Uzun zamandır yazamadım. Karaya vardığımızda hep böyle oluyor. Yeni bir ülkeye varışın telaşı, giriş işlemleri, eksilen kumanyanın tazelenmesi, yolda bozulan malzemenin, donanımın tamiri derken günler geçiyor. Dilinin, kültürünün, sokaklarının, meydanlarının, dükkânlarının, tamircilerinin, sokak satıcılarının tamamen yabancısı olduğumuz yeni bir şehirde el yordamıyla yolumuzu bulmaya çalışmak çok zaman alıyor.
Brezilya çok büyük, çok kalabalık ve Türkiye’den çok farklı bir ülke… Okyanusun sessizliğinden üç milyon insanın yaşadığı Salvador’un parke taşlı rıhtımına çıktığımızda bir an başım döner gibi oldu. Önümüzde her renkten insanın bir oraya, bir buraya seğirttiği büyük bir meydan vardı. Meydanın etrafı gri yüzlü binalar, televizyon antenleri, otobüs durakları, reklam panoları ve elektrik direkleri ile çevrilmişti. İnsan sesleri seyyar satıcıların hoparlörlerinden yükselen müzik seslerine karışıyor, oluşan yoğun uğultu gitmeyen bir bulut gibi alanın üzerinde asılı duruyordu. Bir an kendimi çok yabancısı olduğum bir yere bakıyormuşum gibi hissettim. Yukarıda gökyüzü tanıdıktı, ama o da direkler arasına gerilmiş elektrik ve telefon telleri ağının arkasında kalmıştı. Sanki önümde etrafı görünmez parmaklıklarla çevrili bir kafes duruyordu. Karaya çıkmıştık, artık geri dönemezdik, meydana doğru yürüdük.

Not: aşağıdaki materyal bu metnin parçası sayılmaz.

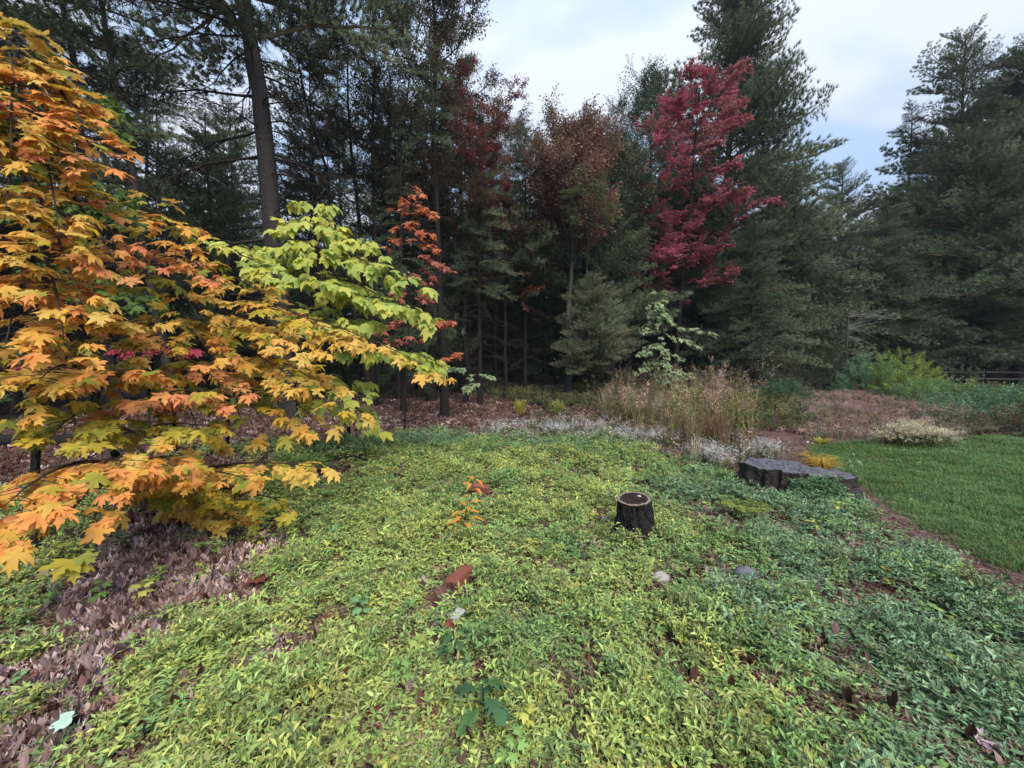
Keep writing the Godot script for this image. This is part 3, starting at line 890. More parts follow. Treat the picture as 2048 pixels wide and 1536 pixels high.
func right_side() -> void:
	conifer("spruce_tree", "blue green hemlock right of the crimson maple with drooping boughs to the ground", Vector3(16.63, 0, -23.00), {"h": 13.0, "r": 0.2, "low": 0.04, "reach": 4.4, "n": 130, "tint": NEEDLE, "kind": "hemlock", "cat": "hemlock tree"})
	conifer("white_pine", "shorter pine in the gap of sky between the tall pine and the right hand pines", Vector3(26.04, 0, -31.00), {"h": 17.5, "r": 0.2, "low": 0.05, "reach": 5.2, "n": 150, "tint": NEEDLE, "shape": "cone"})
	conifer("white_pine", "pine with bare upper stem and tufted top, leftmost of the right hand group", Vector3(29.27, 0, -29.00), {"h": 20.5, "r": 0.16, "low": 0.55, "reach": 3.6, "n": 70, "tint": NEEDLE, "shape": "flat", "dead": 30, "dead1": 0.75, "dead0": 0.4})
	conifer("white_pine", "twin slim pine stem right beside the tufted pine", Vector3(30.73, 0, -29.50), {"h": 18.5, "r": 0.14, "low": 0.5, "reach": 3.0, "n": 70, "tint": NEEDLE, "shape": "flat"})
	conifer("spruce_tree", "broad bushy hemlock with grey green boughs standing behind the bright green shrub", Vector3(22.97, 0, -24.00), {"h": 11.5, "r": 0.2, "low": 0.05, "reach": 4.6, "n": 140, "tint": NEEDLE, "kind": "hemlock", "cat": "hemlock tree"})
	conifer("white_pine", "tall layered pine with a pointed top in the right hand group, left of the tallest", Vector3(30.58, 0, -27.00), {"h": 23.5, "r": 0.24, "low": 0.12, "reach": 4.6, "n": 110, "shape": "column", "tint": NEEDLE, "rise0": 0.0, "rise1": 0.9})
	conifer("white_pine", "tall layered pine at the right edge of the picture with wide flat plates of needles", Vector3(34.02, 0, -26.00), {"h": 22.0, "r": 0.26, "low": 0.06, "reach": 6.0, "n": 135, "tint": NEEDLE, "shape": "column", "rise0": 0.0, "rise1": 0.8})
	conifer("white_pine", "dark pine in front of the right hand group, its lowest boughs hanging over the fence", Vector3(27.99, 0, -23.50), {"h": 15.0, "r": 0.22, "low": 0.1, "reach": 5.0, "n": 115, "tint": NEEDLE, "shape": "column"})
	conifer("white_pine", "rounded pine filling the skyline between the two tallest of the right hand group", Vector3(36.71, 0, -30.00), {"h": 23.0, "r": 0.22, "low": 0.1, "reach": 4.2, "n": 100, "tint": NEEDLE, "shape": "column", "rise0": 0.0, "rise1": 0.9})
	conifer("white_pine", "layered pine beyond the right edge of the picture beside the fence", Vector3(36.08, 0, -24.00), {"h": 22.0, "r": 0.26, "low": 0.06, "reach": 6.0, "n": 130, "tint": NEEDLE, "shape": "column", "rise0": 0.0})
	for k in 12:
		var d := rnd(36, 44)
		conifer("far_right_pine", "far pine standing in the dense row behind the right hand group", Vector3((1480.0 + 72 * k - 1024) / 768.0 * d, 0, -d), {"h": rnd(13, 17) if k < 4 else rnd(16, 22), "r": 0.2, "low": 0.03, "reach": 4.6, "n": 80, "tint": NEEDLE, "group": "row of pines behind the right hand group", "shape": "column"})
	# dead whitish branch
	var o := thing("dead_snag", "bare bleached dead branches sticking out of the dark hemlocks on the right", "dead tree", Vector3(17.32, 0, -20.00))
	var m := Mesher.new()
	m.tube([Vector3(0, 0, 0), Vector3(0.05, 2.5, 0), Vector3(0.0, 4.6, 0.1)], [0.07, 0.05, 0.02], 6)
	put("trunk", m.done(), M.grey_bark, o)
	for k in 9:
		var h := rnd(2.8, 4.5)
		var b := Mesher.new()
		var e := Vector3(rnd(0.4, 2.0), h - rnd(-0.5, 0.7), rnd(0, 0.8))
		b.tube([Vector3(0.03, h, 0), Vector3(0.03, h + 0.12, 0).lerp(e, 0.5), e], [0.022, 0.016, 0.006], 5)
		for j in 5:
			var q := Vector3(0.03, h + 0.1, 0).lerp(e, rnd(0.4, 1))
			b.strand(q, q + Vector3(rnd(0.1, 0.5), rnd(-0.4, 0.3), rnd(-0.2, 0.2)), 0.016, Color.WHITE)
		put("branch", b.done(), M.pale_twig, o)
	# shrubs at the back of the lawn
	bush("shrub", "bright yellow green rounded shrub at the back of the garden in front of the fence", Vector3(17.27, 0, -17.00), Vector3(1.5, 2.15, 1.3), 520, 0.3, [Color(0.32, 0.46, 0.11), Color(0.38, 0.50, 0.13), Color(0.25, 0.38, 0.1)])
	bush("shrub", "dark green leafy bush just left of the bright green shrub", Vector3(16.07, 0, -17.50), Vector3(1.15, 2.0, 1.0), 180, 0.42, [Color(0.14, 0.27, 0.15), Color(0.19, 0.33, 0.2)])
	bush("shrub", "tall dark bush with small leaves in front of the hemlocks, left of the leafy bushes", Vector3(15.59, 0, -19.00), Vector3(1.4, 2.7, 1.2), 200, 0.5, [Color(0.05, 0.085, 0.045), Color(0.07, 0.11, 0.055)])
	bush("shrub", "low arching green shrub spreading right below the bright green shrub", Vector3(16.75, 0, -15.50), Vector3(1.2, 0.95, 1.0), 170, 0.4, [Color(0.17, 0.3, 0.14), Color(0.22, 0.36, 0.16)])
	bush("shrub", "mounded green shrub whose yellowish top rises before the fence rails", Vector3(17.10, 0, -13.97), Vector3(1.5, 0.75, 1.2), 170, 0.45, [Color(0.2, 0.31, 0.12), Color(0.16, 0.28, 0.13), Color(0.25, 0.33, 0.11)])
	bush("shrub", "wide low blue green shrub bed at the right edge behind the lawn", Vector3(13.01, 0, -9.87), Vector3(2.2, 0.85, 1.3), 220, 0.42, [Color(0.15, 0.29, 0.18), Color(0.19, 0.34, 0.21), Color(0.13, 0.23, 0.13)])
	bush("shrub", "small rounded green shrub at the left end of the pinkish flower bed", Vector3(10.24, 0, -14.48), Vector3(1.0, 0.95, 0.9), 110, 0.4, [Color(0.08, 0.17, 0.09), Color(0.11, 0.2, 0.11)])
	bush("shrub", "brown twiggy shrub behind the small rounded green shrub", Vector3(13.28, 0, -18.29), Vector3(1.2, 1.9, 0.9), 80, 0.5, [Color(0.1, 0.08, 0.07), Color(0.14, 0.1, 0.08), Color(0.08, 0.08, 0.06)], "plume")
	bush("shrub", "reddish brown low shrub at the right edge of the lawn under the blue green bed", Vector3(11.27, 0, -8.33), Vector3(1.0, 0.5, 0.7), 90, 0.35, [Color(0.16, 0.1, 0.06), Color(0.1, 0.12, 0.06)])
	maple("dogwood", "pale leaved green sapling with one long arm, right of the black stemmed pine", [Vector3(5.96, 0, -14.50), Vector3(5.86, 1.74, -14.50), Vector3(5.55, 3.24, -14.50), Vector3(5.38, 4.35, -14.50)], 0.035, [
		[0.95, Vector3(5.68, 3.96, -14.40), "pale", 0.4, 0.7], [0.85, Vector3(5.28, 3.40, -14.30), "pale", 0.5, 0.7], [0.65, Vector3(5.63, 2.47, -14.20), "pale", 0.6, 0.7], [0.35, Vector3(4.66, 1.37, -14.00), "pale", 0.6, 0.7], [0.3, Vector3(5.58, 1.00, -14.00), "pale", 0.6, 0.7], [0.99, Vector3(5.40, 4.29, -14.40), "pale", 0.33, 0.7], [0.9, Vector3(5.19, 3.76, -14.30), "pale", 0.55, 0.7], [0.8, Vector3(5.90, 3.11, -14.20), "pale", 0.55, 0.7], [0.75, Vector3(5.07, 2.84, -14.20), "pale", 0.66, 0.7], [0.6, Vector3(7.56, 2.69, -14.20), "pale", 0.50, 0.7], [0.55, Vector3(6.79, 2.28, -14.10), "pale", 0.55, 0.7], [0.5, Vector3(4.87, 2.01, -14.10), "pale", 0.66, 0.7], [0.45, Vector3(5.93, 1.82, -14.00), "pale", 0.77, 0.7], [0.4, Vector3(5.21, 1.46, -14.00), "pale", 0.77, 0.7], [0.3, Vector3(6.12, 1.28, -14.00), "pale", 0.66, 0.7]], "broad", 0.13, "sapling")
	# fence
	var f := thing("fence", "grey wooden post and rail fence behind the shrubs at the right edge", "fence", Vector3(22.0, 0, -22.5))
	var step := Vector3(2.6, 0, 0.15)
	for k in 6:
		var post := BoxMesh.new()
		post.size = Vector3(0.13, 1.3, 0.13)
		put("post", post, M.fence, f, Transform3D(Basis(Vector3.UP, 0.1 * k), step * k + Vector3(0, 0.65, 0)))
		if k < 5:
			for h in [0.35, 0.75, 1.12]:
				var rail := Mesher.new()
				rail.tube([step * k + Vector3(0.05, h + rnd(-0.03, 0.03), 0.1), step * (k + 0.5) + Vector3(0, h + rnd(-0.02, 0.02), 0.1), step * (k + 1.0) + Vector3(-0.05, h + rnd(-0.03, 0.03), 0.1)], [0.06, 0.065, 0.06], 6)
				put("rail", rail.done(), M.fence, f)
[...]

Kafesimize bir iki günde alıştık. Artık nereden ekmek alacağımızı, hangi yollardan tekneye döneceğimizi biliyoruz. Belki de bıraksalar kafesimizden dışarı hiç çıkmak istemeyiz. Kendimizi burada emniyette hissediyoruz. Dışarısı ise bilinmezliklerle dolu. Düzenin adamı olmak çok güven verici!
Salvador’da bir Türk’le karşılaşmak hepimiz için hoş bir sürpriz oldu. Dostumuz Mustafa Aksoy’un katamaranının burada olduğunu biliyorduk. Ama mürettebatı hakkında bilgimiz yoktu. Mustafa Aksoy’a çıktığı dünya seyahatinde artık Aylin ve Göran Clarmo çifti eşlik edecekmiş. Göran tecrübeli bir İsveçli denizci. Cantana III adlı teknesiyle, daha önce Ayfer Er’le dünyayı dolaşmıştı. Şimdi kendi teknesini İtalya’da karaya çekmiş ve yeni bir dünya turu için eşi Aylin’le birlikte Mustafa Aksoy’a katılmış.
Betame 14 metre boyunda modern bir katamaran. Geniş salonunda oturup uzun uzun sohbet ettik. Aylin de Sibel gibi dalış eğitmeniymiş. Onlar ortak dostları hakkında konuşurken ben de, aynı zamanda elektronik mühendisi olan Göran’la birlikte, yolda bozulan redresörün üzerine eğildim.